Why does my Drobo 5C (5x3tb) as having 70.37tb?

For some reason all of the three Drobo 5’s I have in operation in the USA and Germany report their total available space incorrectly. Each one is connected to a different computer in their respective places (LA - iMac 27, SF - rMBP 2018, Berlin - iMac5K), and all report huge amounts of available space, when in reality they have about 12tb total capacity and maybe 3-6tb available. Drobo Dashboard reports correctly, but the macOS Finder does not.

Why does this happen, and how to fix it?

Could it be thin provisioning?

If I recall from the time I set it up its because the Drobo capacity can be increased on the fly as your HDDs fill up (by upgrading your HDDs). The capacity reported to/by the OS is essentially a placeholder.

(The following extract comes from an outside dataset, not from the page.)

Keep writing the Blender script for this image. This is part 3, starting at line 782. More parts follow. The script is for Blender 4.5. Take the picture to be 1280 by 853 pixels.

But I need to know from Finder what the actual usage and remaining space of my Drobo is. There must be a way, or is there not? :-/

Im sorry haven’t managed to figure out a way to do that. For me its a bit easy as its only one Drobo and I have a handle on the usage. But I can see how it would be frustrating for you.

Thanks for checking in, anyway, brother!

Drobo doesn’t use the file management format that Mac (or PCs I think) so the reporting back to the OS is always the maximum volume allocation that the Drobo firmware is setup for. This has always been the characteristic of “Beyond Raid” since the beginning of Drobo. By hiding the actual volume size from the OS the user can willie nilly swap out and add/subtract drives with no consequence to the OS (OS thinks the volume is still at the full size the Drobo firmware presents itself as).
In the meantime the user must use Dashboard to find out what is really going on in the actual array. By using Dashboard’s “capacity” and “volumes” buttons you can “back calculate” your real capacity and remaining space. Yeah kind of a pain but that’s how it works…

Thanks for the clarification. I was already beginning to think that it was a limitation such as this.
I’ve been using unRAID for over 15 years, which also allows users to swap out disks at will (as long as they aren’t larger than the parity drive(s)), but unRAID is a much more sophisticated system and can share out in pretty much all standard networking formats which report storage correctly, but it isn’t a DAS such as Drobo, so it’s a different animal.

Ok, well, now that I know what not to expect from Drobo, I know what to expect. Thanks!

No problem. I’ve always thought of the “man behind the curtain” scenario with Drobo. When they came out in the late 90s with this technology it was revolutionary, but now, meh… Good luck!